### EXERCISE TASK
Write every record out again exactly as given.

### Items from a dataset
++++
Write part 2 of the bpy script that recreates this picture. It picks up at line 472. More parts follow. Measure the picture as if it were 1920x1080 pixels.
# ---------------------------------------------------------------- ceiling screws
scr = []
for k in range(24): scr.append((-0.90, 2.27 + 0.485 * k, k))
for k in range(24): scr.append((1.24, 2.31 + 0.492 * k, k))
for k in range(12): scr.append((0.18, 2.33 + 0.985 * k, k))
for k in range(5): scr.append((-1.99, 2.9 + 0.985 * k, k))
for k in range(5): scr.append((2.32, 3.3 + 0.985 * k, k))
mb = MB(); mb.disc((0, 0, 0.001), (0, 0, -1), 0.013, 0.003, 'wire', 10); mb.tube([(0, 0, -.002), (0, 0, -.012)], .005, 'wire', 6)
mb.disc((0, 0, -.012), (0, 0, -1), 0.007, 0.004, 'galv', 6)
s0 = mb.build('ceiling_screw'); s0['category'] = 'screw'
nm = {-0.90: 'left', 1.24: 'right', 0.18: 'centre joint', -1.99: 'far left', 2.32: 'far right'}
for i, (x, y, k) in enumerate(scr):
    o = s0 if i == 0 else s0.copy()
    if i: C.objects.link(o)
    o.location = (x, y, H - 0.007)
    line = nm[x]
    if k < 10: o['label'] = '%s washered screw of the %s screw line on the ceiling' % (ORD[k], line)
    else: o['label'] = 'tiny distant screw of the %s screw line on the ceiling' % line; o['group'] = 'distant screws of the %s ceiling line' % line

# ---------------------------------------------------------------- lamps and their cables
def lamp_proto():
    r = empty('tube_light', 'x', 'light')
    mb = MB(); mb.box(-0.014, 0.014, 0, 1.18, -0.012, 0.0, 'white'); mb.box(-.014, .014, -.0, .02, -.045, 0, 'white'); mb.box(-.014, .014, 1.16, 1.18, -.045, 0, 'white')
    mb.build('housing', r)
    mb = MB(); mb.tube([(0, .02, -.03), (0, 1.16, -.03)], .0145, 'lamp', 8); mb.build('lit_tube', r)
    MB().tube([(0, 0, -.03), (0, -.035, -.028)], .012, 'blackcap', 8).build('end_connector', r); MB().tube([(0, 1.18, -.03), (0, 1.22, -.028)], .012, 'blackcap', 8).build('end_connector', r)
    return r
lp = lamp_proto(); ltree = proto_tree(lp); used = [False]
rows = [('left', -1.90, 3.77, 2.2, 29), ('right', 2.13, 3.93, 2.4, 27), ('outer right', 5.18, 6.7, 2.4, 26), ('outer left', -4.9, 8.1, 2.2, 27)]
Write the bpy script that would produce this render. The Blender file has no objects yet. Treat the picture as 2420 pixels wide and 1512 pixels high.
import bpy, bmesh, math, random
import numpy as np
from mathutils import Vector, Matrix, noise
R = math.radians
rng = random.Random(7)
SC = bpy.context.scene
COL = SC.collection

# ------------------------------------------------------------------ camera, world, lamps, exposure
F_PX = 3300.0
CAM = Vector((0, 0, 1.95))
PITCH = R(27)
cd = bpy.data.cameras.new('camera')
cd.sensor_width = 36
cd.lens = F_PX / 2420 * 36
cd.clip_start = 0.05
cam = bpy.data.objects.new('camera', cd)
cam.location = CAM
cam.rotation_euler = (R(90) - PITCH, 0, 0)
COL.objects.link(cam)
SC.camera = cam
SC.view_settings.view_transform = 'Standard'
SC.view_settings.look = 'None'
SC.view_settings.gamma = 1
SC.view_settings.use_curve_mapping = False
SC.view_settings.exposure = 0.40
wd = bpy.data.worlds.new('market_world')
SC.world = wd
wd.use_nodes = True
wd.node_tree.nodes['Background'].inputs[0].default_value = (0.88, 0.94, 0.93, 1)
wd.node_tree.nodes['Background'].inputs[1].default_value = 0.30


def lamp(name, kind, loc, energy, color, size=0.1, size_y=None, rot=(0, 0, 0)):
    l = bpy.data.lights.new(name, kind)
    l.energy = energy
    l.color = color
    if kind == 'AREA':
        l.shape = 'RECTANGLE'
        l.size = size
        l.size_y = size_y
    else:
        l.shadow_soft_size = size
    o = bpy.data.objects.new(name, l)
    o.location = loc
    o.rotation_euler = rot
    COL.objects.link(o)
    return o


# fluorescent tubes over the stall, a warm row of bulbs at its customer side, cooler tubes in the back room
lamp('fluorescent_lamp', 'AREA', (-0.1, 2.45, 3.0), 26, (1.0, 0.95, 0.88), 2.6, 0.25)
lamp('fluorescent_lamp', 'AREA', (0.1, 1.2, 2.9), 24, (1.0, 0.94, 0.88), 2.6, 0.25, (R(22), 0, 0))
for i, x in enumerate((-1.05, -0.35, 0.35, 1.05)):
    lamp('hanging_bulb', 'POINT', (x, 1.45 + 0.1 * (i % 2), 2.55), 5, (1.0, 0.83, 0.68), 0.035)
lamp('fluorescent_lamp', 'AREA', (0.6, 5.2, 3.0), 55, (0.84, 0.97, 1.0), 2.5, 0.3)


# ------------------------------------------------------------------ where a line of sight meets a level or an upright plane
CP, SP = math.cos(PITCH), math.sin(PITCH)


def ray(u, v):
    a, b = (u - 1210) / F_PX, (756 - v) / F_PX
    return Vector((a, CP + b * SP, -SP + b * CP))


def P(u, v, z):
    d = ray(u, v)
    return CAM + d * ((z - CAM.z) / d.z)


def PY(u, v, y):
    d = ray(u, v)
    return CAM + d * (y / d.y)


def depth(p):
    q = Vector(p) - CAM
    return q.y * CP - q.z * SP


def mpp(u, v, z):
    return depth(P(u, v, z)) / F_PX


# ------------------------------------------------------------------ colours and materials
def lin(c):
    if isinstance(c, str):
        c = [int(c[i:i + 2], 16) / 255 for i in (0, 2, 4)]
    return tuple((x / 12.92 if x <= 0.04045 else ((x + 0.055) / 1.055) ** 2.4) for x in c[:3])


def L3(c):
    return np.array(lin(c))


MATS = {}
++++
### CORRECT RESPONSE
Write part 2 of the bpy script that recreates this picture. It picks up at line 472. More parts follow. Measure the picture as if it were 1920x1080 pixels.
# ---------------------------------------------------------------- ceiling screws
scr = []
for k in range(24): scr.append((-0.90, 2.27 + 0.485 * k, k))
for k in range(24): scr.append((1.24, 2.31 + 0.492 * k, k))
for k in range(12): scr.append((0.18, 2.33 + 0.985 * k, k))
for k in range(5): scr.append((-1.99, 2.9 + 0.985 * k, k))
for k in range(5): scr.append((2.32, 3.3 + 0.985 * k, k))
mb = MB(); mb.disc((0, 0, 0.001), (0, 0, -1), 0.013, 0.003, 'wire', 10); mb.tube([(0, 0, -.002), (0, 0, -.012)], .005, 'wire', 6)
mb.disc((0, 0, -.012), (0, 0, -1), 0.007, 0.004, 'galv', 6)
s0 = mb.build('ceiling_screw'); s0['category'] = 'screw'
nm = {-0.90: 'left', 1.24: 'right', 0.18: 'centre joint', -1.99: 'far left', 2.32: 'far right'}
for i, (x, y, k) in enumerate(scr):
    o = s0 if i == 0 else s0.copy()
    if i: C.objects.link(o)
    o.location = (x, y, H - 0.007)
    line = nm[x]
    if k < 10: o['label'] = '%s washered screw of the %s screw line on the ceiling' % (ORD[k], line)
    else: o['label'] = 'tiny distant screw of the %s screw line on the ceiling' % line; o['group'] = 'distant screws of the %s ceiling line' % line

# ---------------------------------------------------------------- lamps and their cables
def lamp_proto():
    r = empty('tube_light', 'x', 'light')
    mb = MB(); mb.box(-0.014, 0.014, 0, 1.18, -0.012, 0.0, 'white'); mb.box(-.014, .014, -.0, .02, -.045, 0, 'white'); mb.box(-.014, .014, 1.16, 1.18, -.045, 0, 'white')
    mb.build('housing', r)
    mb = MB(); mb.tube([(0, .02, -.03), (0, 1.16, -.03)], .0145, 'lamp', 8); mb.build('lit_tube', r)
    MB().tube([(0, 0, -.03), (0, -.035, -.028)], .012, 'blackcap', 8).build('end_connector', r); MB().tube([(0, 1.18, -.03), (0, 1.22, -.028)], .012, 'blackcap', 8).build('end_connector', r)
    return r
lp = lamp_proto(); ltree = proto_tree(lp); used = [False]
rows = [('left', -1.90, 3.77, 2.2, 29), ('right', 2.13, 3.93, 2.4, 27), ('outer right', 5.18, 6.7, 2.4, 26), ('outer left', -4.9, 8.1, 2.2, 27)]
Write the bpy script that would produce this render. The Blender file has no objects yet. Treat the picture as 2420 pixels wide and 1512 pixels high.
import bpy, bmesh, math, random
import numpy as np
from mathutils import Vector, Matrix, noise
R = math.radians
rng = random.Random(7)
SC = bpy.context.scene
COL = SC.collection

# ------------------------------------------------------------------ camera, world, lamps, exposure
F_PX = 3300.0
CAM = Vector((0, 0, 1.95))
PITCH = R(27)
cd = bpy.data.cameras.new('camera')
cd.sensor_width = 36
cd.lens = F_PX / 2420 * 36
cd.clip_start = 0.05
cam = bpy.data.objects.new('camera', cd)
cam.location = CAM
cam.rotation_euler = (R(90) - PITCH, 0, 0)
COL.objects.link(cam)
SC.camera = cam
SC.view_settings.view_transform = 'Standard'
SC.view_settings.look = 'None'
SC.view_settings.gamma = 1
SC.view_settings.use_curve_mapping = False
SC.view_settings.exposure = 0.40
wd = bpy.data.worlds.new('market_world')
SC.world = wd
wd.use_nodes = True
wd.node_tree.nodes['Background'].inputs[0].default_value = (0.88, 0.94, 0.93, 1)
wd.node_tree.nodes['Background'].inputs[1].default_value = 0.30


def lamp(name, kind, loc, energy, color, size=0.1, size_y=None, rot=(0, 0, 0)):
    l = bpy.data.lights.new(name, kind)
    l.energy = energy
    l.color = color
    if kind == 'AREA':
        l.shape = 'RECTANGLE'
        l.size = size
        l.size_y = size_y
    else:
        l.shadow_soft_size = size
    o = bpy.data.objects.new(name, l)
    o.location = loc
    o.rotation_euler = rot
    COL.objects.link(o)
    return o


# fluorescent tubes over the stall, a warm row of bulbs at its customer side, cooler tubes in the back room
lamp('fluorescent_lamp', 'AREA', (-0.1, 2.45, 3.0), 26, (1.0, 0.95, 0.88), 2.6, 0.25)
lamp('fluorescent_lamp', 'AREA', (0.1, 1.2, 2.9), 24, (1.0, 0.94, 0.88), 2.6, 0.25, (R(22), 0, 0))
for i, x in enumerate((-1.05, -0.35, 0.35, 1.05)):
    lamp('hanging_bulb', 'POINT', (x, 1.45 + 0.1 * (i % 2), 2.55), 5, (1.0, 0.83, 0.68), 0.035)
lamp('fluorescent_lamp', 'AREA', (0.6, 5.2, 3.0), 55, (0.84, 0.97, 1.0), 2.5, 0.3)


# ------------------------------------------------------------------ where a line of sight meets a level or an upright plane
CP, SP = math.cos(PITCH), math.sin(PITCH)


def ray(u, v):
    a, b = (u - 1210) / F_PX, (756 - v) / F_PX
    return Vector((a, CP + b * SP, -SP + b * CP))


def P(u, v, z):
    d = ray(u, v)
    return CAM + d * ((z - CAM.z) / d.z)


def PY(u, v, y):
    d = ray(u, v)
    return CAM + d * (y / d.y)


def depth(p):
    q = Vector(p) - CAM
    return q.y * CP - q.z * SP


def mpp(u, v, z):
    return depth(P(u, v, z)) / F_PX


# ------------------------------------------------------------------ colours and materials
def lin(c):
    if isinstance(c, str):
        c = [int(c[i:i + 2], 16) / 255 for i in (0, 2, 4)]
    return tuple((x / 12.92 if x <= 0.04045 else ((x + 0.055) / 1.055) ** 2.4) for x in c[:3])


def L3(c):
    return np.array(lin(c))


MATS = {}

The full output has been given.